バッテリーへのアプローチを変えることで、新しいキャンピングカーの使い方も

これまで、キャンピングカーのサブバッテリー充電システムは各社でいろいろな技術を開発して、大容量のバッテリーに対応してきました。
キャブコンではエアコンが一般的になってきて、大きなバッテリー容量の需要が増えたことも理由です。
入力側を強化する方法としては、ソーラーパネルを追加する、昇圧システムを組み込む、クルマ自体のオルタネーター出力を高める、などがあります。
しかし、オルタネーターの出力を高めると、エンジンへの負荷が大きくなってしまい、燃費が悪くなるなど、他の個所に影響が出てしまうのです。
そこで、日本特種ボディーは入力を外部に頼ることで、新しいバッテリーシステムを完成させたのでした。

充電システム「エネクルーズ」があれば、キャンピングカーの使い方も変わるかもしれません。
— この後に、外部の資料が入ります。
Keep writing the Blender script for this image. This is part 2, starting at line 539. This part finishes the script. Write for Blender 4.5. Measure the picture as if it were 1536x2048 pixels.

充電スタンドのある場所で、休憩している間にバッテリーが復活しているなど、これまでとは違った感覚を味わうことになります。
朝の出発前に自宅でさっと充電する、という使い方もできます。また、長期の旅行でソーラーパネルの出力を気にすることもありません。電源スタンドであれば、スマホアプリでも簡単に電気のある場所が見つけられるので、旅先での不安も軽減されます。
もともとは電気自動車などの充電のために整備が進んでいる充電スタンドなので、キャンピングカーのサブバッテリーを充電するために使っていいのか、不安を感じますが、日本特種ボディーでは各機関に問い合わせをして、利用についての確認もしているといいます。
クルマのためのスタンドなので、バッテリーの充電は推奨できない、という場所もあるようですが、利用者数を増やしたい施設もあって、「ぜひ使ってください」という場所も多いといいます。
現在はSAKURAなど、日本特種ボディーのキャンピングカーオプションとしての搭載がメインとなりますが、コンパクトなユニットなので、簡単に他のクルマへインストールできそうです。
今後は外部充電にこのシステムを組み込んで、EV充電用ケーブルを使わなくても利用できるエネクルーズも考えられているので、今後、キャンピングカーの電源システムが大きく変わるかもしれません。